JAKARTA – Pengamat Kebijakan Publik dan Founder Masyarakat Untuk Demokrasi Indonesia (MUDA) Achmad Fanani Rosyidi menyampaikan bahwa hilirisasi harus dilaksanakan dengan prinsip keadilan sosial bagi seluruh rakyat Indonesia. Bukan hanya sekadar jargon pertumbuhan yang justru malah berlangsung semu.
Hal ini disampaikan Fanani dalam diskusi publik bertajuk “Pemerataan Hilirisasi Menuju Indonesia Emas Tahun 2045” yang diselenggarakan oleh PT Pertamina Kerjasama dengan Himpunan Mahasiswa Islam Cabang Jakarta Selatan, Jumat (2/5/2025).
“Hilirisasi tidak boleh sekadar jargon pertumbuhan ekonomi, tapi harus dibarengi dengan prinsip keadilan sosial dan keberlanjutan lingkungan,” kata Fanani.
BACA JUGA
Terlebih kata Fanani, bahwa momentum bonus demografi pada 2045 adalah tantang besar, di mana saat 60% penduduk Indonesia berada di usia produktif bisa menjadi pisau bermata dua.
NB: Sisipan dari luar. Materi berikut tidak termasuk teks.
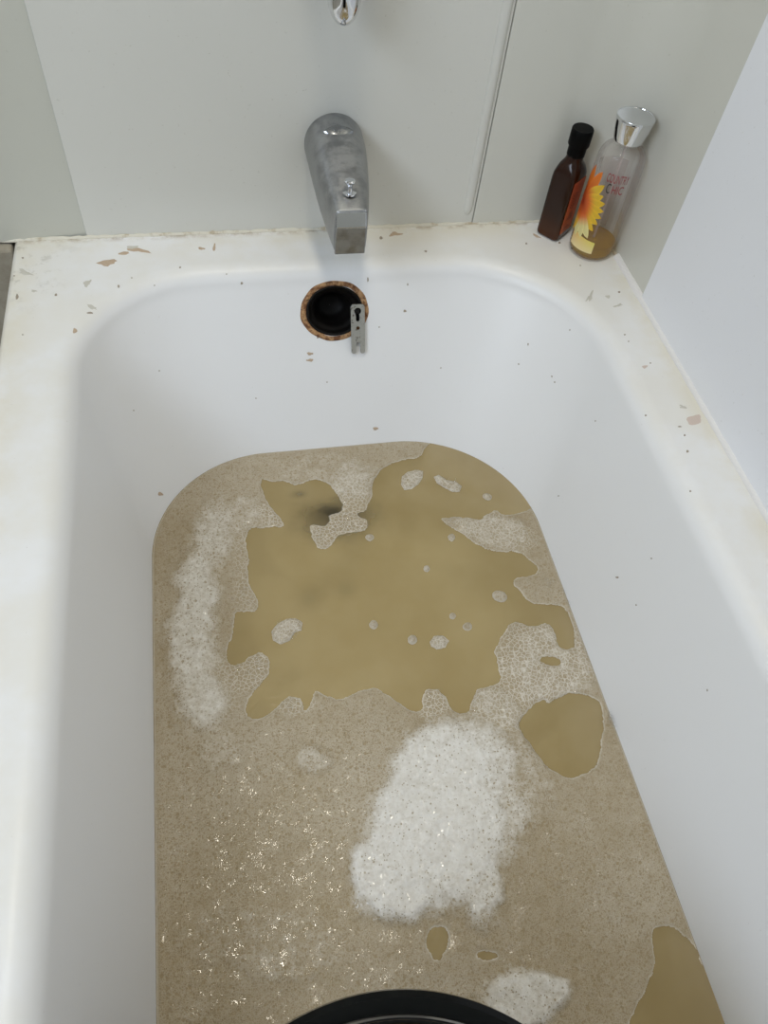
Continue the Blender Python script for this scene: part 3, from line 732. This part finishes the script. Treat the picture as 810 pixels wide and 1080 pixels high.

Di satu sisi, peluang menuju Indonesia Emas terbuka lebar jika sumber daya manusia (SDM) unggul, lapangan kerja memadai, dan pertumbuhan ekonomi inklusif terwujud.
Namun akan sangat berbahaya jika momentum bonus demografi tersebut tidak dapat dimanfaatkan dengan sebaik-baiknya oleh pemerintah dan seluruh stakeholder lainnya. Bukan menjadi Indonesia Emas, justru akan menjadi lebih buruk.
“Di sisi lain, ancaman Indonesia Cemas mengintai jika bonus demografi justru dibarengi dengan tingginya stunting, pengangguran, ketimpangan, serta kerusakan lingkungan yang menggerus daya dukung alam,” tuturnya.
Selain itu, Fanani juga menyampaikan bahwa kebijakan hilirisasi yang digadang-gadang sebagai strategi pemerataan kesejahteraan melalui penciptaan lapangan kerja dan peningkatan nilai tambah sumber daya alam, nyatanya masih menyisakan masalah serius.
Lantas, ia pun mencontohkan hilirisasi nikel di Teluk Weda, Pulau Obi di Maluku Utara, dan sejumlah lokasi tambang lain, di mana eksploitasi masif justru memicu kerusakan ekosistem, pencemaran limbah tambang, serta pelanggaran hak-hak masyarakat adat.
“Data dari berbagai sumber mencatat, nelayan setempat kehilangan mata pencaharian karena ikan tercemar tailing, sementara janji kesejahteraan justru berbanding terbalik dengan meningkatnya kemiskinan dan konflik agraria,” ujarnya.
Di samping itu, Fanani juga menekankan bahwa roadmap pemerintah dalam hilirisasi sawit, bauksit, migas, dan mineral lain harus dikawal ketat agar tidak mengulang pola eksploitatif yang mengorbankan rakyat dan alam.
“Jika tidak, target Indonesia Emas 2045 akan kandas oleh krisis ekologi dan ketidakadilan struktural yang justru memicu instabilitas,” tukasnya.
Fanani selanjutnya mengajak kepada seluruh mahasiswa dan generasi muda sebagai agent of change untuk bersikap kritis dan terlibat aktif mengawal kebijakan hilirisasi. Lantas, Fanani juga mendorong kolaborasi antara akademisi, masyarakat sipil, bahkan pihak korporasi dan pemerintah untuk menata ulang model hilirisasi yang berkelanjutan dan berkeadilan, demi masa depan Indonesia yang benar-benar gemilang.
“Bonus demografi hanya bermakna jika generasi muda memastikan pembangunan berjalan berkeadilan. Jangan sampai kita mewariskan Indonesia yang emas di atas kertas, tapi cemas dalam realita,” pungkasnya.